Record extracts>
- - - -

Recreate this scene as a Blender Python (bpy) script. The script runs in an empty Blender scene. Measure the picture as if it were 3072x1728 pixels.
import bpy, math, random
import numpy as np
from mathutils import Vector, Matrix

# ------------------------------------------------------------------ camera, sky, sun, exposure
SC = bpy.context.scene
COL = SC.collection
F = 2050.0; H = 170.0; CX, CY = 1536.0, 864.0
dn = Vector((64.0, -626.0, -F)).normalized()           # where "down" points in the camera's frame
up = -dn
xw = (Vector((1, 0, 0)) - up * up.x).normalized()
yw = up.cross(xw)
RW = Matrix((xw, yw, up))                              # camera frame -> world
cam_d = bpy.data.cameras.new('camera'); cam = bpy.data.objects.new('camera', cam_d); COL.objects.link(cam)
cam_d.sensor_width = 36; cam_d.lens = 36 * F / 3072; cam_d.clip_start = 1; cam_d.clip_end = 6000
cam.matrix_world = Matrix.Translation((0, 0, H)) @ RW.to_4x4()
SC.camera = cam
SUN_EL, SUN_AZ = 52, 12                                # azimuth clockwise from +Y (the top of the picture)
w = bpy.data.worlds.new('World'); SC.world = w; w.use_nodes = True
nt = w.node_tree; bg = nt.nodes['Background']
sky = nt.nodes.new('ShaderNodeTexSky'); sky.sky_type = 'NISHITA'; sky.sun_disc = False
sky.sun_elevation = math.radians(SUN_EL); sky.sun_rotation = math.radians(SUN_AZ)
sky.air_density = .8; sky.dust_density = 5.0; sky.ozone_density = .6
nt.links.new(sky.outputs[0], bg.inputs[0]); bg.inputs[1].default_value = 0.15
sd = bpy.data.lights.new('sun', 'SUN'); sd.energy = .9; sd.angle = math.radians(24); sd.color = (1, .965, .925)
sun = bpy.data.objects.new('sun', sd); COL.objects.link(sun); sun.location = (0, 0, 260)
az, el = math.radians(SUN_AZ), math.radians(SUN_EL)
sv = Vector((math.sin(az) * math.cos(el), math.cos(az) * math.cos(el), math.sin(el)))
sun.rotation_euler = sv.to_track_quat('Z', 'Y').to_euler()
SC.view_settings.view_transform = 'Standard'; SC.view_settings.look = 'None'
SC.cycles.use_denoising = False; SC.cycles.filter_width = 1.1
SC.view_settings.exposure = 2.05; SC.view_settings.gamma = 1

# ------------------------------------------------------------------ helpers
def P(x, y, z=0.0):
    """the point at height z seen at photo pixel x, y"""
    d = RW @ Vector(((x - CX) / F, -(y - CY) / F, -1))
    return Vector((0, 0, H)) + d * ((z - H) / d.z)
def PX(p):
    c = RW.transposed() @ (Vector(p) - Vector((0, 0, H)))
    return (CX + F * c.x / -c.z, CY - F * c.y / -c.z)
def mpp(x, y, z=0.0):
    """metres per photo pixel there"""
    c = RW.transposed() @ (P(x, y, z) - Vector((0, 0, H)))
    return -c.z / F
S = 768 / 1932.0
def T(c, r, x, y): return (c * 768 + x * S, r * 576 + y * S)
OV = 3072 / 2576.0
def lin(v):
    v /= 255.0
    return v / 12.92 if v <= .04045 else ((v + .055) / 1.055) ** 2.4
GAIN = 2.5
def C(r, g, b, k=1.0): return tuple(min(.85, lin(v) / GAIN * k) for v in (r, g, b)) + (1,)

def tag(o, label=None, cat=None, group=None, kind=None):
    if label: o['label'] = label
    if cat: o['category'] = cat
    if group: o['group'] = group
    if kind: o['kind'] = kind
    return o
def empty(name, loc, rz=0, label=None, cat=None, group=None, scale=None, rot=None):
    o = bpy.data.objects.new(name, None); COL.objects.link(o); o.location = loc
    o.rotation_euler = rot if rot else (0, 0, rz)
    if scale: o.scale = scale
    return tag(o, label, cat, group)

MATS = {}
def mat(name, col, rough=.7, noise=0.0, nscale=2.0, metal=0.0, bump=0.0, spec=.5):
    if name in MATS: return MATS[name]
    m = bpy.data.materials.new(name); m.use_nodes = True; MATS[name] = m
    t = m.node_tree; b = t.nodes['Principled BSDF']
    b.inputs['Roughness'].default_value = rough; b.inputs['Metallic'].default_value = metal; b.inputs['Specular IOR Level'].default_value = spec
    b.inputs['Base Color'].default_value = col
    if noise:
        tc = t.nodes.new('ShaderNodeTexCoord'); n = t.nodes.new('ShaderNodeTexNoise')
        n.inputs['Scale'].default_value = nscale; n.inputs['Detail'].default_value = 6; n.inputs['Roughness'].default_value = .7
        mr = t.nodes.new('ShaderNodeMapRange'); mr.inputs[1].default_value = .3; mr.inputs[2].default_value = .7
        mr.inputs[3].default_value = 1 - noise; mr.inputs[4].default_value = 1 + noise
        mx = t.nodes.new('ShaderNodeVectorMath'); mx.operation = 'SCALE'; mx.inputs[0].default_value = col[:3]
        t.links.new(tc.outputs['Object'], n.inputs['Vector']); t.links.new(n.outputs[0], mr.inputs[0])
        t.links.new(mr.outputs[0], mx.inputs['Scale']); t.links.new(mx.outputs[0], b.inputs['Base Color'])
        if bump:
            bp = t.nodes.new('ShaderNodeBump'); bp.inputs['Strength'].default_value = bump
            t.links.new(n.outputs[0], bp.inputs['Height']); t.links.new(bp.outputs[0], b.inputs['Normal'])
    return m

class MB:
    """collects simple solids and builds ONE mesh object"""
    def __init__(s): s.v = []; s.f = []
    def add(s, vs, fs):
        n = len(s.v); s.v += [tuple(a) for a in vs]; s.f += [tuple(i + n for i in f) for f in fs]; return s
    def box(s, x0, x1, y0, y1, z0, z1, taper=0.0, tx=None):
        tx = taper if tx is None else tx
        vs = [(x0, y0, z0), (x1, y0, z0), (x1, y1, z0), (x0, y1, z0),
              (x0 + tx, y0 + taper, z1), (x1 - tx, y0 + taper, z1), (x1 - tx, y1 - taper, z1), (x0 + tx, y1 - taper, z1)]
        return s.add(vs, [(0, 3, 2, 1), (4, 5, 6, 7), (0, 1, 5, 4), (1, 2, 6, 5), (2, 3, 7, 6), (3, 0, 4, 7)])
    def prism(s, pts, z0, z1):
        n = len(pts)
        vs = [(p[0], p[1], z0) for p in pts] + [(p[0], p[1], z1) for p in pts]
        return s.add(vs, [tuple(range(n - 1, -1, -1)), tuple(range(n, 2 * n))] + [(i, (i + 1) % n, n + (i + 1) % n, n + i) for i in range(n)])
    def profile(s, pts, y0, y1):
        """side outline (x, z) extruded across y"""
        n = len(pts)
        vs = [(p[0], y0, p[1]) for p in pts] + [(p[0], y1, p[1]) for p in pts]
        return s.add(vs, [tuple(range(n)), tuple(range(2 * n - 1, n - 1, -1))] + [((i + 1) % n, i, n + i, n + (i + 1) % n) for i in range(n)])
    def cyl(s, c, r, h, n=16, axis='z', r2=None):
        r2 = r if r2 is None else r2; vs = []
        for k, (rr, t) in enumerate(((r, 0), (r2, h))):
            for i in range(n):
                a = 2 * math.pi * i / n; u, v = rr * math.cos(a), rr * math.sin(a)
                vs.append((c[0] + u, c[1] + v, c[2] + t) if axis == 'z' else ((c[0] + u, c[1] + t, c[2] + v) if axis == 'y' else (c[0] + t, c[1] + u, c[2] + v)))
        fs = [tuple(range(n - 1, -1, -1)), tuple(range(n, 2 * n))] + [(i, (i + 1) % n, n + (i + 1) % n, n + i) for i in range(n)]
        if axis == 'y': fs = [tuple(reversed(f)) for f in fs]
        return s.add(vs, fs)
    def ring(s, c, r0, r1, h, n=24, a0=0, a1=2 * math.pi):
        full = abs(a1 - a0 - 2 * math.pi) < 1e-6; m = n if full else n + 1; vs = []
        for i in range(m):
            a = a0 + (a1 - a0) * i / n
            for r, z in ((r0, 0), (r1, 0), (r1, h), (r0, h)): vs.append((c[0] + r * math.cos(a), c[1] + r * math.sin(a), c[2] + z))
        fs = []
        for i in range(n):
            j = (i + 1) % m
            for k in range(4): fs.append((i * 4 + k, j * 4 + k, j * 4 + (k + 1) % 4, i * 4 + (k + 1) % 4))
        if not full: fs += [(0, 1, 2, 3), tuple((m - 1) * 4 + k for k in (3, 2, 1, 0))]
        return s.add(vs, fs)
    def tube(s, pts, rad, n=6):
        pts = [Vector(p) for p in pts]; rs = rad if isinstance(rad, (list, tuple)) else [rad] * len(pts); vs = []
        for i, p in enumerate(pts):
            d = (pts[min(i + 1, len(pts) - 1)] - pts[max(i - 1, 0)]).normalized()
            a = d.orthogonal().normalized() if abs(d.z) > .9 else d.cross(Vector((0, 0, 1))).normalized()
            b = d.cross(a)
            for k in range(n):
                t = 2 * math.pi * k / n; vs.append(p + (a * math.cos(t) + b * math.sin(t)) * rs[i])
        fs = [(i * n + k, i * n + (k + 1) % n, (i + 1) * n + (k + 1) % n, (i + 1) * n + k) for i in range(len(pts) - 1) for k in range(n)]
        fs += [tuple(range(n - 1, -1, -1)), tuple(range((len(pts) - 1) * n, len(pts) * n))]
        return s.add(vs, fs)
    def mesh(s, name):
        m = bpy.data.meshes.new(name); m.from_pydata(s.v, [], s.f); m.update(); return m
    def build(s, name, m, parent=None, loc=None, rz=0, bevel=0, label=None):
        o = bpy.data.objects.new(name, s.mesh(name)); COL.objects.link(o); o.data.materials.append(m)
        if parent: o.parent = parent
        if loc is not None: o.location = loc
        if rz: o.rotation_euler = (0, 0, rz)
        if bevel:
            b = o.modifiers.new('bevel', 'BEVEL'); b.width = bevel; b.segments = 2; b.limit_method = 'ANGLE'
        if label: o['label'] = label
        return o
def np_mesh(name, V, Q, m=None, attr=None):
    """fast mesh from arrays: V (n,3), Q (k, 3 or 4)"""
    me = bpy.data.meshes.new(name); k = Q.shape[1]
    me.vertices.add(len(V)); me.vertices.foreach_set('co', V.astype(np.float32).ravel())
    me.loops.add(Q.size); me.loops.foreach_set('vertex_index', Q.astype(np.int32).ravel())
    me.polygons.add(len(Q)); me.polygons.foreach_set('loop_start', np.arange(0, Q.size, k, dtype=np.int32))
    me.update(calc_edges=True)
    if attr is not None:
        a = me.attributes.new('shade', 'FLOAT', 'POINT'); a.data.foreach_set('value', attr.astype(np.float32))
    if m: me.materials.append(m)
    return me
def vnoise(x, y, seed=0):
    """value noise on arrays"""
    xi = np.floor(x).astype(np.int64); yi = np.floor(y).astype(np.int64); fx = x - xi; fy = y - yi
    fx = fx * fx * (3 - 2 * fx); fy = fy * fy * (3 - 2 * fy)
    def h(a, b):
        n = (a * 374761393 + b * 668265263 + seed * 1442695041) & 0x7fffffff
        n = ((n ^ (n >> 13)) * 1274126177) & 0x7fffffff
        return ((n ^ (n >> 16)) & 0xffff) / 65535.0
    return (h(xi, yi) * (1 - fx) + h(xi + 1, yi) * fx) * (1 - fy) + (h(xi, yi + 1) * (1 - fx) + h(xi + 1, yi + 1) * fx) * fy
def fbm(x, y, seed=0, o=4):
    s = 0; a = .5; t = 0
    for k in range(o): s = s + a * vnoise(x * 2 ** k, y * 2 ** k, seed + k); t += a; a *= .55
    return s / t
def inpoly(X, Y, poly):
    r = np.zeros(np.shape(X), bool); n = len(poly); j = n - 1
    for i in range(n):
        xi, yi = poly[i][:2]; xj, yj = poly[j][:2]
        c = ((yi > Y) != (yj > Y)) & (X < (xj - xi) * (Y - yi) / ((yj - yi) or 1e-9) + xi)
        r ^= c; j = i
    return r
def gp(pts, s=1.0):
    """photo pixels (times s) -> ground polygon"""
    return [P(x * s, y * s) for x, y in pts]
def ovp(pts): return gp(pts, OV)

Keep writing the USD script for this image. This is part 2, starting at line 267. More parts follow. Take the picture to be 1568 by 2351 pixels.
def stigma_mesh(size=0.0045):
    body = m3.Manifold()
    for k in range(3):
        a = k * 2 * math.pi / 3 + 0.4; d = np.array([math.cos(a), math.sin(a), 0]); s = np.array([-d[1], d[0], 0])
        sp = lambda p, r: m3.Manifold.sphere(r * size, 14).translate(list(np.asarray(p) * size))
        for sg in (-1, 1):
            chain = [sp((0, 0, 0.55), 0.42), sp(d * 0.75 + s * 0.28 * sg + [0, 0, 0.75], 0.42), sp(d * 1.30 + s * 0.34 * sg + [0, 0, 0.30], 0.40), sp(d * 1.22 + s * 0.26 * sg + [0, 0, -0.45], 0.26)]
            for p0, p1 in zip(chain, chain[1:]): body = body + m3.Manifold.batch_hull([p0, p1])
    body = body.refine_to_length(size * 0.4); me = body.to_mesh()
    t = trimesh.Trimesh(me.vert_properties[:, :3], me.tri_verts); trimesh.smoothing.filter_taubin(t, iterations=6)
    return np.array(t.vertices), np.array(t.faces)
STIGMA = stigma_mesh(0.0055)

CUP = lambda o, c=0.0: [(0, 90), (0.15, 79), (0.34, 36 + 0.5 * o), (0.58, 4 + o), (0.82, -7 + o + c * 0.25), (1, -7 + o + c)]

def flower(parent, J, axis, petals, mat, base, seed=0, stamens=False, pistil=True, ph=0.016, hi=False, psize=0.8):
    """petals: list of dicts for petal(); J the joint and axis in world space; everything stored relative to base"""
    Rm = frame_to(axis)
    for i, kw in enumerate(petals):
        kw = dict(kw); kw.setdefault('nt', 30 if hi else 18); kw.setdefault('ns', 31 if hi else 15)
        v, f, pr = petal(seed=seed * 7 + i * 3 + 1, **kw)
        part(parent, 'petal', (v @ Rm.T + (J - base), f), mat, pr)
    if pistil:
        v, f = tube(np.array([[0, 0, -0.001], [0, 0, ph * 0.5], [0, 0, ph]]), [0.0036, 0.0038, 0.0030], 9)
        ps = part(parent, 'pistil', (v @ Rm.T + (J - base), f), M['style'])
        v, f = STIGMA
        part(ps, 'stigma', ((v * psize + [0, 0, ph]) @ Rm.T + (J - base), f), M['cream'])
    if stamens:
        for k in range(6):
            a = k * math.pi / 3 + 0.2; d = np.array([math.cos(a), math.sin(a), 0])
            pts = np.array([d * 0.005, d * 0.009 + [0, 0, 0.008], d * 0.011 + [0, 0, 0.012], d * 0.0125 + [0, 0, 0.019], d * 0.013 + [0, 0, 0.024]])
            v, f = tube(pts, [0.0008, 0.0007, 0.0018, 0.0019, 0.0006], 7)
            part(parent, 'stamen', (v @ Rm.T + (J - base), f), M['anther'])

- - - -

The problem>
Set down, exactly as written, each line of the data from its opening line through the one containing "from mathutils import Vector, Matrix". Output nothing more.

Solved problem>
Recreate this scene as a Blender Python (bpy) script. The script runs in an empty Blender scene. Measure the picture as if it were 3072x1728 pixels.
import bpy, math, random
import numpy as np
from mathutils import Vector, Matrix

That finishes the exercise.